**WRITTEN INSTRUCTION:**
Only the lines from the top of the listing below to the line that has "def P(px, py, d): return" should be echoed, with both ends kept and pictures left out.

**INFORMATION SHOWN:**
---

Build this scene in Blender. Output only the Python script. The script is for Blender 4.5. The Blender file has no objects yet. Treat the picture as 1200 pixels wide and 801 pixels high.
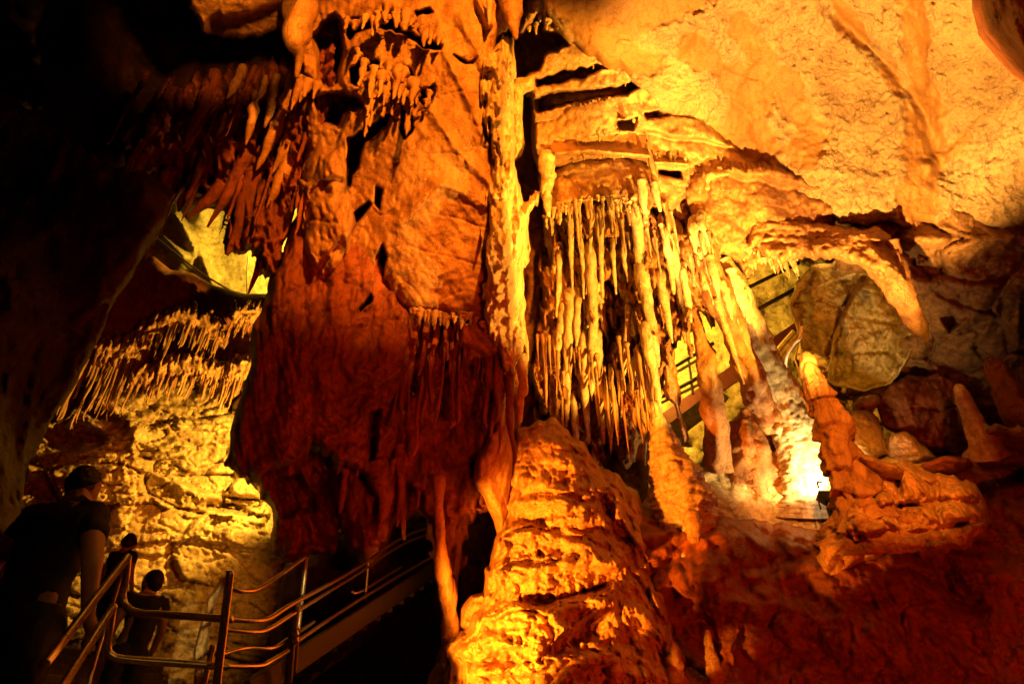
import bpy, math, random
import numpy as np
R_ = math.radians
random.seed(7)
SC = bpy.context.scene
COL = SC.collection

# ------------------------------------------------------------------ camera frame
EYE = np.array([0.0, 0.0, 1.6]); PITCH = R_(37); F = 800.0; CX, CY = 600.0, 400.5
FW = np.array([0, math.cos(PITCH), math.sin(PITCH)])
RT = np.array([1.0, 0, 0])
UP = np.array([0, -math.sin(PITCH), math.cos(PITCH)])

def at(px, py, d):
    """point of the cave seen in direction (px, py), d metres in front of the lens"""
    px = np.asarray(px, float); py = np.asarray(py, float); d = np.asarray(d, float)
    u = (px - CX) / F; v = (CY - py) / F
    return EYE + (FW + u[..., None] * RT + v[..., None] * UP) * d[..., None]

def P(px, py, d): return at(np.array([px]), np.array([py]), np.array([d]))[0]

# ------------------------------------------------------------------ noise
_rng = np.random.RandomState(11)
_perm = np.concatenate([_rng.permutation(256)] * 3).astype(np.int32)
_g = _rng.normal(size=(256, 3)); _g /= np.linalg.norm(_g, axis=1)[:, None]
def perlin(p):
    i = np.floor(p).astype(np.int64); f = p - i; i &= 255
    w = f * f * f * (f * (f * 6 - 15) + 10)
    out = np.zeros(len(p))
    for dx in (0, 1):
        a = _perm[i[:, 0] + dx]; wx = w[:, 0] if dx else 1 - w[:, 0]
        for dy in (0, 1):
            b = _perm[a + i[:, 1] + dy]; wy = w[:, 1] if dy else 1 - w[:, 1]
            for dz in (0, 1):
                c = _perm[b + i[:, 2] + dz]; g = _g[c]
                wz = w[:, 2] if dz else 1 - w[:, 2]
                out += wx * wy * wz * (g[:, 0] * (f[:, 0] - dx) + g[:, 1] * (f[:, 1] - dy) + g[:, 2] * (f[:, 2] - dz))
    return out * 1.5
def S(Pw, s, off=0.0):
    s = np.asarray(s, float)
    return Pw * s + off
def fbm(Pw, s, octv=4, gain=.5, off=0.0):
    q = S(Pw, s, off); a = 1.0; o = np.zeros(len(Pw))
    for _ in range(octv):
        o += a * perlin(q); q = q * 2.03 + 17.1; a *= gain
    return o
def billow(Pw, s, octv=3, gain=.5, off=0.0):
    q = S(Pw, s, off); a = 1.0; o = np.zeros(len(Pw))
    for _ in range(octv):
        o += a * np.abs(perlin(q)); q = q * 2.03 + 9.7; a *= gain
    return o
def _h(a, b, c, k):
    n = (a * 73856093) ^ (b * 19349663) ^ (c * 83492791) ^ (k * 2654435)
    n = (n ^ (n >> 13)) * 1274126177 & 0x7fffffff
    return ((n ^ (n >> 16)) & 0xffff) / 65535.0
def worley(q):
    """F1, F2 and id of the nearest cell"""
    i = np.floor(q).astype(np.int64); N = len(q)
    f1 = np.full(N, 9.0); f2 = np.full(N, 9.0); ident = np.zeros(N)
    for dx in (-1, 0, 1):
        for dy in (-1, 0, 1):
            for dz in (-1, 0, 1):
                a = i[:, 0] + dx; b = i[:, 1] + dy; c = i[:, 2] + dz
                ex = a + _h(a, b, c, 1) - q[:, 0]; ey = b + _h(a, b, c, 2) - q[:, 1]; ez = c + _h(a, b, c, 3) - q[:, 2]
                dd = np.sqrt(ex * ex + ey * ey + ez * ez)
                m = dd < f1
                f2 = np.where(m, f1, np.minimum(f2, dd)); ident = np.where(m, _h(a, b, c, 5), ident); f1 = np.where(m, dd, f1)
    return f1, f2, ident
def sstep(a, b, x):
    t = np.clip((x - a) / (b - a), 0, 1); return t * t * (3 - 2 * t)
def popcorn(Pw, s, off=0.0):
    f1, f2, k = worley(S(Pw, s, off)); return np.sqrt(np.clip(1 - (f1 / .75) ** 2, 0, 1)) * (.4 + .6 * k)
def tiers(Pw, fz, warp=.5, ws=.6, off=0.0, edge=.14):
    ph = Pw[:, 2] * fz + warp * fbm(Pw, (ws, ws, ws * .6), 2, off=off) * 2 + off
    fr = ph - np.floor(ph)
    return np.sqrt(np.clip(1 - fr, 0, 1)) * sstep(0, edge, fr), fr
def blocks(Pw, s, off=0.0):
    """cracked, bedded rock: tilted facets with cracks between"""
    q = S(Pw, s, off)
    q = q + .25 * np.stack([perlin(q * 1.3 + k * 31) for k in range(3)], 1)
    f1, f2, k = worley(q)
    return (k - .5) * .9 + (np.modf(k * 37)[0] - .5) * (q[:, 0] - np.floor(q[:, 0])) * .6 - .35 * (1 - sstep(0, .09, f2 - f1))

# ------------------------------------------------------------------ object helpers
def link(o): COL.objects.link(o); return o
def tag(o, label=None, cat=None, group=None, kind=None):
    if label: o['label'] = label
    if cat: o['category'] = cat
    if group: o['group'] = group
    if kind: o['kind'] = kind
    return o
def empty(name, loc, label, cat, group=None):
    o = bpy.data.objects.new(name, None); o.location = loc; o.empty_display_size = .2
    link(o); return tag(o, label, cat, group)
def mesh_obj(name, verts, faces, mat, parent=None, smooth=True, base=None):
    """faces: (n,4) int array or list of tuples. The object's origin is its lowest point (or the parent's)"""
    verts = np.asarray(verts, float)
    if parent is not None:
        org = np.array(parent['_org'])
    else:
        org = np.array(base if base is not None else verts[np.argmin(verts[:, 2])])
    v = verts - org
    me = bpy.data.meshes.new(name)
    if isinstance(faces, np.ndarray):
        n, k = faces.shape
        me.vertices.add(len(v)); me.vertices.foreach_set('co', v.ravel())
        me.loops.add(n * k); me.loops.foreach_set('vertex_index', faces.ravel().astype(np.int32))
        me.polygons.add(n)
        me.polygons.foreach_set('loop_start', np.arange(0, n * k, k, dtype=np.int32))
        me.update(calc_edges=True)
    else:
        me.from_pydata([tuple(x) for x in v], [], faces)
    me.validate()
    if smooth: me.polygons.foreach_set('use_smooth', np.ones(len(me.polygons), bool))
    me.materials.append(mat)
    o = bpy.data.objects.new(name, me)
    o['_org'] = [float(x) for x in org]
    link(o)
    if parent is not None: o.parent = parent
    else: o.location = org
    return o
def thing(name, loc, label, cat, group=None):
    o = empty(name, loc, label, cat, group); o['_org'] = [float(x) for x in loc]; return o

# ------------------------------------------------------------------ rock bodies with a traced outline
def tps(ctrl):
    c = np.array(ctrl, float); xy = c[:, :2] / 400.0; n = len(c)
    if n == 1: return lambda x, y: np.full(np.shape(x), c[0, 2])
    if n <= 3:
        A = np.c_[np.ones(n), xy]; s = np.linalg.lstsq(A, c[:, 2], rcond=None)[0]
        return lambda x, y: s[0] + s[1] * x / 400 + s[2] * y / 400
    def U(r2): return np.where(r2 > 0, r2 * np.log(r2 + 1e-12), 0)
    D = ((xy[:, None] - xy[None]) ** 2).sum(2)
    M = np.zeros((n + 3, n + 3)); M[:n, :n] = U(D) + np.eye(n) * 1e-3; M[:n, n] = 1; M[:n, n + 1:] = xy; M[n, :n] = 1; M[n + 1:, :n] = xy.T
    w = np.linalg.solve(M, np.r_[c[:, 2], 0, 0, 0])
    def f(x, y):
        x = x / 400; y = y / 400; o = w[n] + w[n + 1] * x + w[n + 2] * y
        for k in range(n): o = o + w[k] * U((x - xy[k, 0]) ** 2 + (y - xy[k, 1]) ** 2)
        return o
    return f
def poly_sd(poly, x, y):
    poly = np.array(poly, float); n = len(poly); d2 = np.full(x.shape, 1e12); ins = np.zeros(x.shape, bool)
    for k in range(n):
        ax, ay = poly[k]; bx, by = poly[(k + 1) % n]; ex, ey = bx - ax, by - ay
        t = np.clip(((x - ax) * ex + (y - ay) * ey) / (ex * ex + ey * ey + 1e-9), 0, 1)
        d2 = np.minimum(d2, (x - ax - t * ex) ** 2 + (y - ay - t * ey) ** 2)
        if ay != by:
            ins ^= ((ay > y) != (by > y)) & (x < (bx - ax) * (y - ay) / (by - ay) + ax)
    return np.where(ins, 1, -1) * np.sqrt(d2)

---

**EXERCISE RESULT:**
Build this scene in Blender. Output only the Python script. The script is for Blender 4.5. The Blender file has no objects yet. Treat the picture as 1200 pixels wide and 801 pixels high.
import bpy, math, random
import numpy as np
R_ = math.radians
random.seed(7)
SC = bpy.context.scene
COL = SC.collection

# ------------------------------------------------------------------ camera frame
EYE = np.array([0.0, 0.0, 1.6]); PITCH = R_(37); F = 800.0; CX, CY = 600.0, 400.5
FW = np.array([0, math.cos(PITCH), math.sin(PITCH)])
RT = np.array([1.0, 0, 0])
UP = np.array([0, -math.sin(PITCH), math.cos(PITCH)])

def at(px, py, d):
    """point of the cave seen in direction (px, py), d metres in front of the lens"""
    px = np.asarray(px, float); py = np.asarray(py, float); d = np.asarray(d, float)
    u = (px - CX) / F; v = (CY - py) / F
    return EYE + (FW + u[..., None] * RT + v[..., None] * UP) * d[..., None]

def P(px, py, d): return at(np.array([px]), np.array([py]), np.array([d]))[0]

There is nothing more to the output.